Clergy – Part 1


Church Law and Tax 1989-11-01 Recent Developments

Clergy – Taxes

Can a self-proclaimed minister who receives no compensation for her ministerial services deduct “business expenses” associated with her ministry on Schedule C? No, ruled the United States Tax Court. The taxpayer was a member of the Jehovah’s Witnesses, and was considered to be a “minister” by her sect. All members of the Jehovah’s Witnesses become ministers if they have been baptized for six months and are exemplary members. Being a minister does not entitle a person to perform sacerdotal functions. The taxpayer traveled door-to-door to preach the teachings of her sect. She also attended a convention of Jehovah’s Witnesses in another state. On her federal income tax returns for the years in question the taxpayer reported her profession as a “minister” though the only job for which she received compensation was as a computer assistant at the FBI headquarters. She reported no income on Schedule C, though she did claim several thousands of dollars in expenses for the years in question on Schedule C as travel and transportation expenses incurred in the performance of her ministry.
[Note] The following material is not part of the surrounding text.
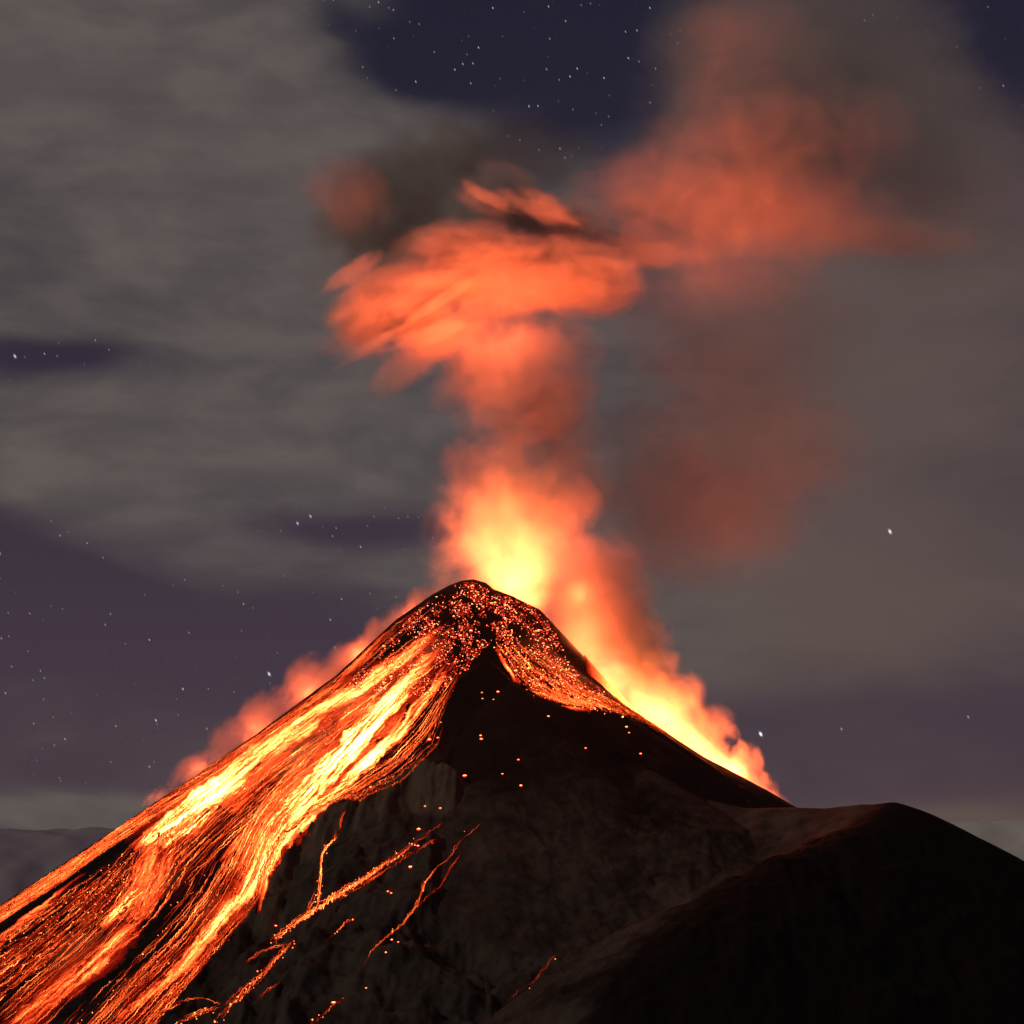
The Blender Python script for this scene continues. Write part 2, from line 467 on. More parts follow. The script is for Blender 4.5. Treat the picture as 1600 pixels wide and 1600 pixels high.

The IRS disallowed these deductions as business expenses on the ground that a taxpayer cannot deduct “business expenses” unless he or she is engaged in a trade or business, and that the taxpayer in question was not be engaged in a trade or business since she received no compensation for her services. The Tax Court agreed: “Section 162 provided for a deduction for expenses incurred in a trade or business or expenses incurred for the production of income. This section requires that a taxpayer harbor an actual and honest objective of making a profit …. [The taxpayer] was not in the trade or business of being a minister of the Jehovah’s Witness faith. She received no compensation and had no objective of receiving compensation.” The court acknowledged that the income tax regulations specify that “unreimbursed expenses made incident to the rendition of services” to a tax-exempt organization “may constitute a deductible contribution” if properly substantiated. However, the court observed that the taxpayer had failed to claim a charitable contribution for the expenses she incurred in performing her “ministerial” services on behalf of her sect, and accordingly no deduction was available. Thornton v. Commissioner, 57 T.C.M. 1119 (1989).